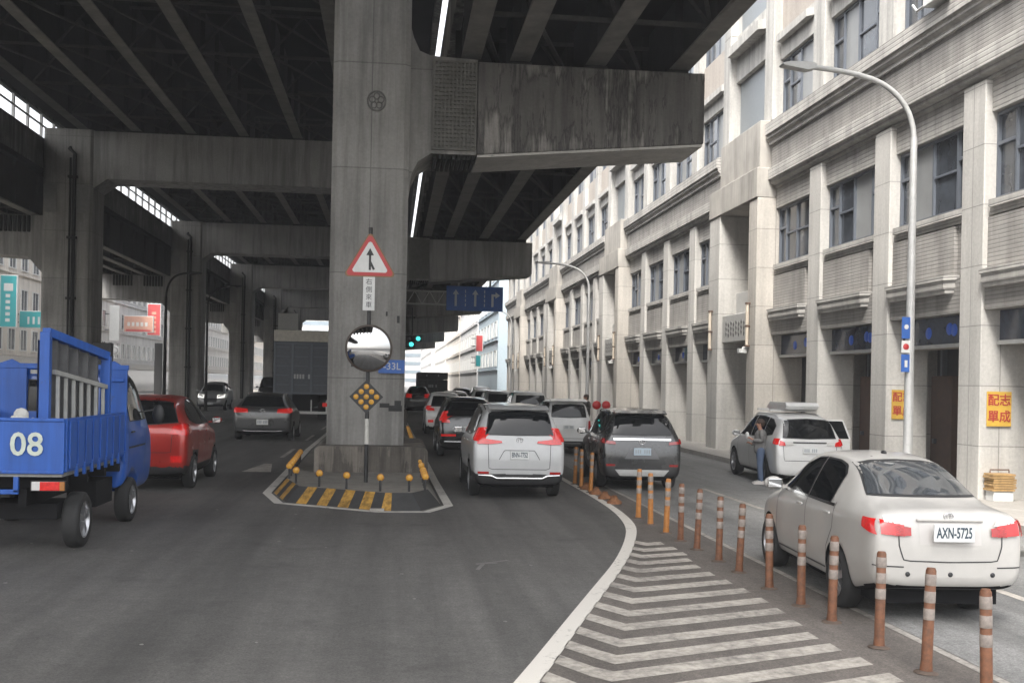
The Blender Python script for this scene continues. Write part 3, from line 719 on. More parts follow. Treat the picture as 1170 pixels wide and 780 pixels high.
class Car:
    def __init__(s, name, label, cat, loc, yaw, st, paint, wells, wr=.32, rw=None, sx=1, sy=1, sz=1, clad=0, group=None, wheel_y=None, track=None, subs=2):
        st = [(a * sx, b * sz, c * sz, d * sz, e * sy, g_ * sy) for a, b, c, d, e, g_ in st]
        s.st = st; s.W = max(q[4] for q in st); s.L0 = st[0][0]; s.sx, s.sy, s.sz = sx, sy, sz
        s.root = thing(name, label, cat, loc, PI / 2 + yaw, group)
        wells = [w * sx for w in wells]
        me, s.bvh = body_mesh(st, wells, rw or wr * 1.17, subs)
        me.name = 'body'; me.materials.clear(); me.materials.append(paint); me.materials.append(M_blackp); me.materials.append(M_dark)
        wl_ = rw or wr * 1.17
        for p in me.polygons:
            c = p.center; p.use_smooth = True; p.material_index = 0
            inwell = any((c.x - w) ** 2 + (c.z - .33) ** 2 < (wl_ + .01) ** 2 for w in wells) and c.z < .33 + wl_ + .01 and (abs(c.y) < s.W * .97 or abs(p.normal.y) < .5)
            if inwell and abs(p.normal.y) < .75: p.material_index = 2; p.use_smooth = False
            elif abs(p.normal.y) > .6 and clad and any((c.x - w) ** 2 + (c.z - .33) ** 2 < (wl_ + .07) ** 2 for w in wells): p.material_index = 1
            elif c.z < clad * sz: p.material_index = 1
            if p.normal.z < -.7 and c.z < .45: p.material_index = 2
        s.body = bpy.data.objects.new('body', me); C.objects.link(s.body); s.body.parent = s.root
        y_ = s.W - .11
        for w in wells:
            for sg in (-1, 1): s.wheel(w, sg * y_, wr)
        # dark floor between the wheels, so nothing shines through
        zb = min(q[1] for q in st); mb = MB().box(st[0][0] * .86, st[-1][0] * .86, -s.W * .78, s.W * .78, zb - .03, zb + .25); obj('underbody', mb, M_dark, s.root, world=False)
    def wheel(s, x, y, r, hub=None):
        sg = 1 if y > 0 else -1; w = .105
        t = MB(); t.lathe([(r * .66, -w), (r * .9, -w * 1.02), (r * .98, -w * .8), (r, -w * .45), (r, w * .45), (r * .98, w * .8), (r * .9, w * 1.02), (r * .66, w)], (0, 0, 0), 'y', 36)
        to = obj('wheel', t, M_black, s.root, world=False); to.location = (x, y, r)
        rim = MB(); a = sg * w
        rim.lathe([(r * .68, a * .98), (r * .655, a * .85), (r * .62, a * .5), (r * .6, -a * .3)], (0, 0, 0), 'y', 36)
        rim.lathe([(0, a * .80), (r * .14, a * .82), (r * .17, a * .7)], (0, 0, 0), 'y', 16)
        rim.lathe([(0, -a * .3), (r * .6, -a * .3)], (0, 0, 0), 'y', 20, 1)
        for k in range(5):
            t0 = 2 * PI * k / 5 + .3
            for d in (-.14, .14):
                rim.bar((r * .12 * math.cos(t0), a * .74, r * .12 * math.sin(t0)), (r * .65 * math.cos(t0 + d), a * .66, r * .65 * math.sin(t0 + d)), .035, .045)
        ro = obj('rim', rim, [M_rim, M_dark], to, world=False)
    def hit(s, a, b, view, off):
        if view in ('L', 'R'):
            sg = 1 if view == 'L' else -1; o = Vector((a, sg * 3, b)); d = Vector((0, -sg, 0))
        elif view == 'B': o = Vector((-6, a, b)); d = Vector((1, 0, 0))
        elif view == 'F': o = Vector((6, a, b)); d = Vector((-1, 0, 0))
        else: o = Vector((a, b, 5)); d = Vector((0, 0, -1))
        h, nn, i, dist = s.bvh.ray_cast(o, d)
        if h is None:
            h, nn, i, dist = s.bvh.find_nearest(o + d * (6 - s.st[-1][0]) if view in 'BF' else Vector((a, s.W * (1 if view == 'L' else -1), b)))
        if nn.dot(d) > 0: nn = -nn
        return h + nn * off * .4 - d * off
    def P(s, pl):       # scale a 2d polyline given in unscaled side coordinates
        return [(a * s.sx, b * s.sz) for a, b in pl]
    def Q(s, pl): return [(a * s.sy, b * s.sz) for a, b in pl]
    def patch(s, mb, bottom, top, view, off=.006, n=18, m=9, mi=0):
        A, B = resample(bottom, n), resample(top, n); vs = []
        for j in range(m):
            for i in range(n):
                p = A[i].lerp(B[i], j / (m - 1)); vs.append(s.hit(p.x, p.y, view, off))
        return mb.add(vs, [(j * n + i, j * n + i + 1, (j + 1) * n + i + 1, (j + 1) * n + i) for j in range(m - 1) for i in range(n - 1)], mi, True)
    def line(s, mb, pl, view, w=.012, off=.003, mi=0, n=24):
        A = resample(pl, n); vs = []
        for i, p in enumerate(A):
            t = (A[min(i + 1, n - 1)] - A[max(i - 1, 0)]).normalized(); q = Vector((-t.y, t.x)) * w / 2
            vs += [s.hit(p.x + q.x, p.y + q.y, view, off), s.hit(p.x - q.x, p.y - q.y, view, off)]
        return mb.add(vs, [(2 * i, 2 * i + 2, 2 * i + 3, 2 * i + 1) for i in range(n - 1)], mi, True)
    def part(s, name, mb, mat, **k): return obj(name, mb, mat, s.root, world=False, **k)
    def glass(s, name, bottom, top, view, trim=True, mat=None, lab=None, n=14):
        f = s.P if view in 'LR' else s.Q
        b, t = f(bottom), f(top)
        if trim:
            cx = sum(p[0] for p in b + t) / len(b + t); cz = sum(p[1] for p in b + t) / len(b + t)
            ex = lambda pl: [(p[0] + (.02 if p[0] > cx else -.02), p[1] + (.02 if p[1] > cz else -.02)) for p in pl]
            mb = MB(); s.patch(mb, ex(b), ex(t), view, .004, n); fr = s.part(name + '_trim', mb, M_blackp)
        mb = MB(); s.patch(mb, b, t, view, .008, n); return s.part(name, mb, mat or M_glass)
    def sides(s, wins, names=None, view='LR'):
        for vw in view:
            for b, t in wins: s.glass('side_window', b, t, vw)
    def seams(s, lines, views='LR'):
        for vw in views:
            mb = MB()
            for pl in lines: s.line(mb, s.P(pl) if vw in 'LR' else s.Q(pl), vw)
            s.part('door_seam' if vw in 'LR' else 'tailgate_seam', mb, M_blackp)
    def handles(s, pts, mat, views='LR'):
        for vw in views:
            for (x, z) in pts:
                p = s.hit(x * s.sx, z * s.sz, vw, .02); mb = MB().box(p.x - .09, p.x + .09, p.y - .014, p.y + .014, p.z - .014, p.z + .014)
                s.part('door_handle', mb, mat, bevel=.008)
    def mirrors(s, x, z, mat):
        for sg in (-1, 1):
            w = interp(s.st, x * s.sx)[4]; mb = MB(); y = sg * (w + .10); zz = z * s.sz
            mb.ball((x * s.sx, y, zz), (.07, .12, .08), 14); mb.bar((x * s.sx + .02, sg * (w - .08), zz - .05), (x * s.sx, y, zz - .02), .05, .04)
            o = s.part('wing_mirror', mb, mat); gm = MB().box(x * s.sx - .074, x * s.sx - .05, y - .09, y + .09, zz - .06, zz + .055); obj('mirror_glass', gm, M_mirror, o, bevel=.01, world=False)
    def plate(s, y, z, w, h, txt, view='B', off=.02, mat=None):
        p = s.hit(y * s.sy, z * s.sz, view, off); sg = -1 if view == 'B' else 1
        mb = MB().box(p.x - .012, p.x + .012, p.y - w / 2, p.y + w / 2, p.z - h / 2, p.z + h / 2); o = s.part('number_plate', mb, mat or M_plate, bevel=.006)
        if txt: text('characters', txt, h * .86, M_ptxt, o, (p.x + sg * .014, p.y, p.z), (PI / 2, 0, -PI / 2) if view == 'B' else (PI / 2, 0, PI / 2), sx=.54 * w / .38 * (.16 / h), bold=.002)
        else:
            mb = MB()
            for k in range(7):
                if k == 3: continue
                yy = p.y - w * .38 + w * .76 * k / 6; mb.box(p.x + sg * .012, p.x + sg * .015, yy - w * .04, yy + w * .03, p.z - h * .26, p.z + h * .26)
            obj('worn_characters', mb, simple('worn_plate_marks', (.3, .33, .36), .6), o, world=False)
    def tail(s, patches, mats=None, lab=None):
        """patches: list of (view, bottom, top, material index) for the left lamp; mirrored for the right"""
        mats = mats or [M_tail, M_lampw, M_tailon, M_orangeb]
        for sg in (1, -1):
            mb = MB()
            for vw, b, t, mi in patches:
                if vw == 'B': s.patch(mb, s.Q([(p[0] * sg, p[1]) for p in b]), s.Q([(p[0] * sg, p[1]) for p in t]), 'B', .02, 26, 12, mi)
                else: s.patch(mb, s.P(b), s.P(t), 'L' if sg > 0 else 'R', .015, 12, 10, mi)
            s.part('tail_light', mb, mats)
    def head(s, b, t, mat=None, zz=None):
        for sg in (1, -1):
            mb = MB(); s.patch(mb, s.Q([(p[0] * sg, p[1]) for p in b]), s.Q([(p[0] * sg, p[1]) for p in t]), 'F', .012, 8, 5); s.part('headlight', mb, mat or M_lampw)
    def rails(s, x0, x1, y, mat):
        for sg in (-1, 1):
            mb = MB(); pts = []
            for k in range(9):
                x = (x0 + (x1 - x0) * k / 8) * s.sx; p = s.hit(x, sg * y * s.sy, 'T', 0); pts.append((p.x, p.y, p.z + (.045 if 0 < k < 8 else -.01)))
            mb.tube(pts, .018, 8); s.part('roof_rail', mb, mat)
    def emblem(s, z, r=.05, view='B', mat=None):
        p = s.hit(0, z * s.sz, view, .008); mb = MB()
        mb.tube([(p.x, p.y + r * 1.3 * math.cos(k * PI / 10), p.z + r * math.sin(k * PI / 10)) for k in range(21)], .007, 6, caps=False)
        mb.tube([(p.x, p.y + r * .5 * math.cos(k * PI / 10), p.z + r * .9 * math.sin(k * PI / 10)) for k in range(21)], .006, 6, caps=False)
        s.part('badge', mb, mat or M_chrome)
def paint(name, col, rough=.3, metal=0.0):
    return simple(name, col, rough, metal, coat=.7, var=.07, vscale=3)
P_cream = paint('sedan_white_paint', (.42, .405, .38)); P_white = paint('white_car_paint', (.62, .62, .61)); P_pearl = paint('pearl_suv_paint', (.42, .425, .425))
P_gun = paint('dark_grey_car_paint', (.035, .036, .037), .25, .3); P_red = paint('metallic_red_paint', (.36, .02, .012), .28, .3); P_blk = paint('black_car_paint', (.012, .012, .013), .2)
P_wag = paint('charcoal_car_paint', (.045, .045, .045), .28, .3); P_silver = paint('silver_car_paint', (.33, .33, .33), .3, .5)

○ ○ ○

● **WORK TO COMPLETE**
Using the listing above, return all lines where the word "part" occurs.

● **WORKED SOLUTION**
The Blender Python script for this scene continues. Write part 3, from line 719 on. More parts follow. Treat the picture as 1170 pixels wide and 780 pixels high.
    def part(s, name, mb, mat, **k): return obj(name, mb, mat, s.root, world=False, **k)
            mb = MB(); s.patch(mb, ex(b), ex(t), view, .004, n); fr = s.part(name + '_trim', mb, M_blackp)
        mb = MB(); s.patch(mb, b, t, view, .008, n); return s.part(name, mb, mat or M_glass)
            s.part('door_seam' if vw in 'LR' else 'tailgate_seam', mb, M_blackp)
                s.part('door_handle', mb, mat, bevel=.008)
            o = s.part('wing_mirror', mb, mat); gm = MB().box(x * s.sx - .074, x * s.sx - .05, y - .09, y + .09, zz - .06, zz + .055); obj('mirror_glass', gm, M_mirror, o, bevel=.01, world=False)
        mb = MB().box(p.x - .012, p.x + .012, p.y - w / 2, p.y + w / 2, p.z - h / 2, p.z + h / 2); o = s.part('number_plate', mb, mat or M_plate, bevel=.006)
            s.part('tail_light', mb, mats)
            mb = MB(); s.patch(mb, s.Q([(p[0] * sg, p[1]) for p in b]), s.Q([(p[0] * sg, p[1]) for p in t]), 'F', .012, 8, 5); s.part('headlight', mb, mat or M_lampw)
            mb.tube(pts, .018, 8); s.part('roof_rail', mb, mat)
        s.part('badge', mb, mat or M_chrome)